In estate il ritorno in Italia e adesso la prima sfida da avversario in campionato. Passato contro presente. Con il presente che si chiama Roma, proprio quella Roma che quando sedeva sulla panchina dell'Inter era la rivale numero uno per lo Scudetto. Proprio quella Roma che ha scelto per rilanciare la sua carriera, dopo gli anni fallimentari. L'Inter è riuscita a rilanciarsi, anche se da poco. Era stato proprio lo Special One a sollevare gli ultimi trofei in nerazzurro prima dell'approdo di Antonio Conte, che ha spezzato la maledizione ed ha riportato l'Inter sul tetto d'Italia. Vedremo se invece sarà la Roma quella che farà tornare Josè Mourinho ad essere “speciale”.

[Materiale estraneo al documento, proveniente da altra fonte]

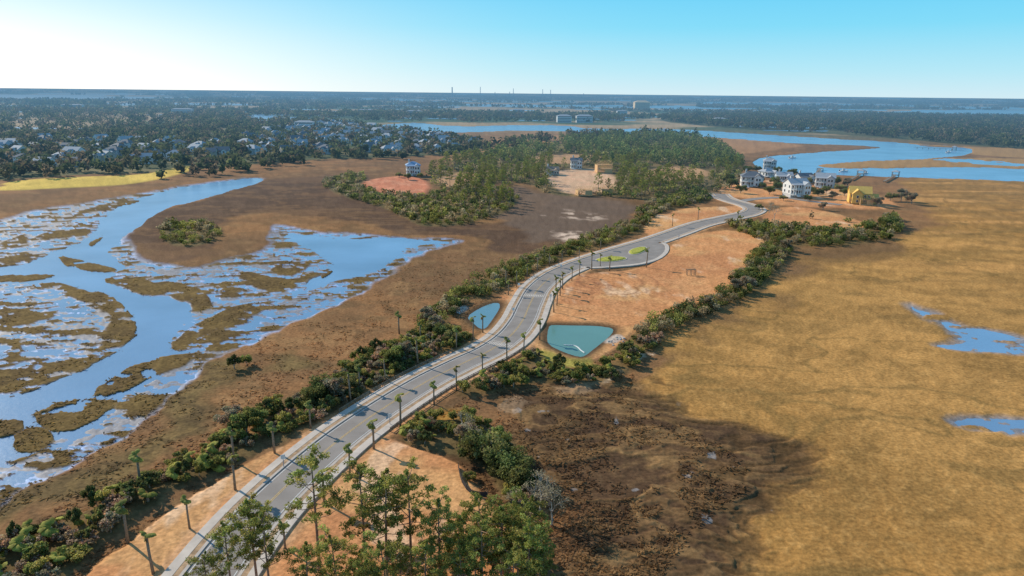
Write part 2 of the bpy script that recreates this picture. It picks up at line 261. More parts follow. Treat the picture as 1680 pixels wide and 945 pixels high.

Roma, da capitano a minaccia: la prima in Serie A contro Dzeko
Erano ormai un paio di stagioni che le voci circa un possibile addio di Edin Dzeko alla Roma si erano intensificate a dismisura. Prima l'Inter, poi la Juventus e poi ancora una volta, quella decisiva, l'Inter. Il 14 agosto del 2021 l'attaccante bosniaco ha finalmente detto addio per davvero alla Roma, dopo sei stagioni ricche di emozioni e gol. Alla Roma Dzeko ha vissuto probabilmente l'esperienza più importante della sua lunga carriera. Arrivato quasi per bollito a 29 anni dopo l'esperienza con il Manchester City, Dzeko ha saputo rilanciarsi alla grande in giallorosso.

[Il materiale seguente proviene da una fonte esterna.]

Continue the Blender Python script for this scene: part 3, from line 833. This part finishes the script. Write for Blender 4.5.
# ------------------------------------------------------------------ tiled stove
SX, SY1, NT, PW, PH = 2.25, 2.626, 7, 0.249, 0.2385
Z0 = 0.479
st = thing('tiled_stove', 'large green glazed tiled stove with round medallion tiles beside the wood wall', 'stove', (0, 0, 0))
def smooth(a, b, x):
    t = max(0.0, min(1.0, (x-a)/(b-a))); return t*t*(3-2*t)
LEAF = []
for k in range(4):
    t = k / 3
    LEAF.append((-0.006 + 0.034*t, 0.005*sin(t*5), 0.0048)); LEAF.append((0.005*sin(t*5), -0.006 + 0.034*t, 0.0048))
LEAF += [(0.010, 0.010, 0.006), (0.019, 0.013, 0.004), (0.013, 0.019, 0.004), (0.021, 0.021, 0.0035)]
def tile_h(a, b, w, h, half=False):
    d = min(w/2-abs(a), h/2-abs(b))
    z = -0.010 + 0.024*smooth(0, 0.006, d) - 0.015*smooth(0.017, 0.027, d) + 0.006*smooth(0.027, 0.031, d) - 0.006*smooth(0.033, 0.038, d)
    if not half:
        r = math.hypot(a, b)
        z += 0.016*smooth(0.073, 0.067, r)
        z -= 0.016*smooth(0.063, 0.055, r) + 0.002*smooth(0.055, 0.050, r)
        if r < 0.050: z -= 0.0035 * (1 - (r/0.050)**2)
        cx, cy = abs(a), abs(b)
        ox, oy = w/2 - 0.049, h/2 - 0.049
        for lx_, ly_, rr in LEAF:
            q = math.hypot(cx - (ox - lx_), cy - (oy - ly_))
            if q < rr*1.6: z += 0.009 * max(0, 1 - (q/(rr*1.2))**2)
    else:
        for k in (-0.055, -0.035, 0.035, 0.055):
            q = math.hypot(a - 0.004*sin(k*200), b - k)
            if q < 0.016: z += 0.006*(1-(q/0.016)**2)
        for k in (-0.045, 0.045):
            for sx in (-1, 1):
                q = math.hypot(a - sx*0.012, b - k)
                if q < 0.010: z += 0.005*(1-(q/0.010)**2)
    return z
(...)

Dopo un anno di adattamento, già dalla seconda stagione italiana è diventato un vero e proprio trascinatore per la Roma. 39 gol in 51 presenze, questi i numeri della sua migliore stagione in carriera, stagione vissuta proprio in Italia e con la maglia dei giallorossi. Ha convissuto con Totti e De Rossi fino a diventare, all'inizio della stagione 2019/20 il capitano della Roma, il primo capitano straniero dal 1998. Adesso però, anche per lui è giunta l'ora della resa dei conti. Anche per lui si tratterà della prima sfida contro il passato, quello che lo ha rilanciato e per certi versi consacrato. Ma anche “buttato via” alla fine, quasi per bollito, un po' come era successo con il Manchester City. Dzeko ha però saputo rilanciarsi con l'Inter, sorprendendo un po' tutti. Domani il ritorno a Roma da avversario, per salutare, ma anche per dimostrare che ha ancora tanto da dire prime di dire addio.